I read derivation of kinematics equations using calculus:

$$a=\frac{\text dv}{\text dt}$$ $$\implies \text dv=a\text dt$$ $$\implies \int_{v_0}^v\text dv=\int_0^t a\text dt$$ $$\implies v-v_0=at$$ $$\implies v=v_0+at\tag1$$

I know finding antiderivatives and basic concepts of integration:

I cannot understand:

1. How can we take $dt$ in the first equation to the other side when $dv/dt$ is not a fraction?

2. In third equation how have we placed the upper and lower limits in LHS of velocity and in RHS of time?

3. In third equation we have only $dv$ in LHS. Then what will be the function we are integrating?

Lastly can you please suggest some websites from where I can learn how to integrate both sides of an equation like done above.
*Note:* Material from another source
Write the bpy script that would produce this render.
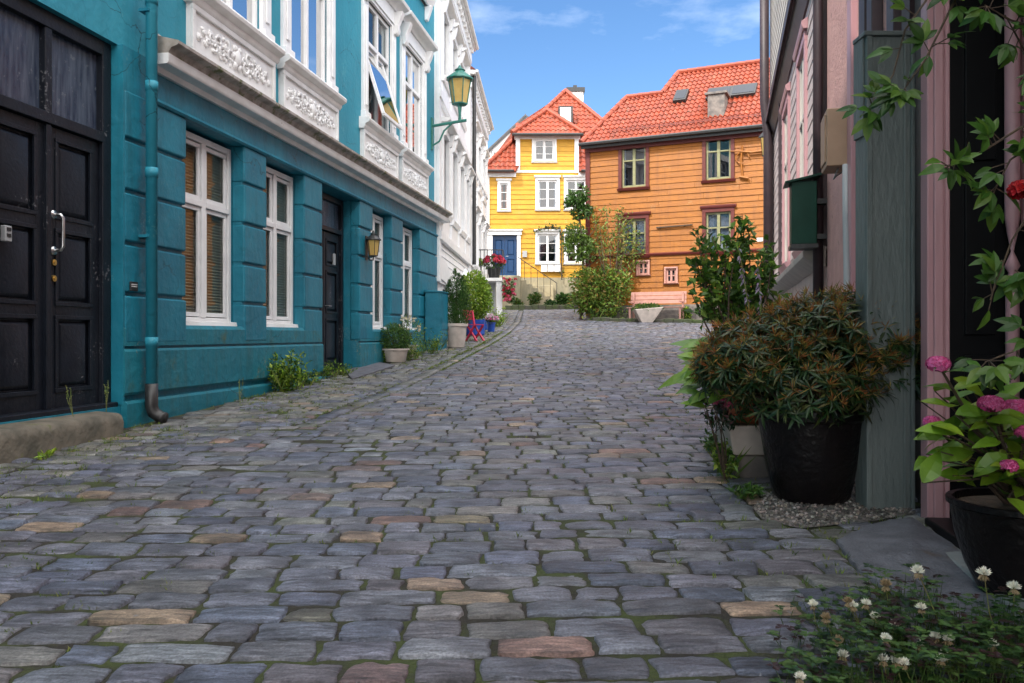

Please provide me the answers.

Answer 1

1. Since the RHS in your first expression is a total derivative, it is OK to move the differentials around in this way.
2. $v_0\equiv v(t=0)$ and $v\equiv v(t)$, i.e., the velocity limits of integration are just the velocities evaluated at the time limits of integration. Note that the velocity integral is abusing notation a bit, since the integration variable also appears as a limit of integration. A slightly better way to write this integral would be $$\int_{v_0}^vdv',$$ introducing the "dummy variable" $v'$ to act as the integration variable.
3. The integrand on the LHS is 1 :)

Answer 2

1) By error approximation we can show that $\frac{dy}{dx}$ is actually the ratio of dy and dx.

2)In the third equation acceleration a is constant, and the variables are velocity and time. SO we integrate with respect to their corresponding limits.

3) $dv = 1.dv$ . So the integrand is unity i.e, 1.

Answer 3

1. $\dfrac{dv}{dt}$ is not a fraction, but it is the limit of $\dfrac{\Delta v}{\Delta t}$ which is a fraction. The trick here is to do the algebraic manipulations before taking the limit.

2. The LHS integral is over the variable $v$, while the RHS is over the variable $t$, so the integration interval endpoints must be expressed in terms of values for the corresponding variable.

3. The function is the constant function $1$ in this case: $dv = 1\cdot dv$.

The Wikipedia article on Infinitesimal has good information on the mathematical issues.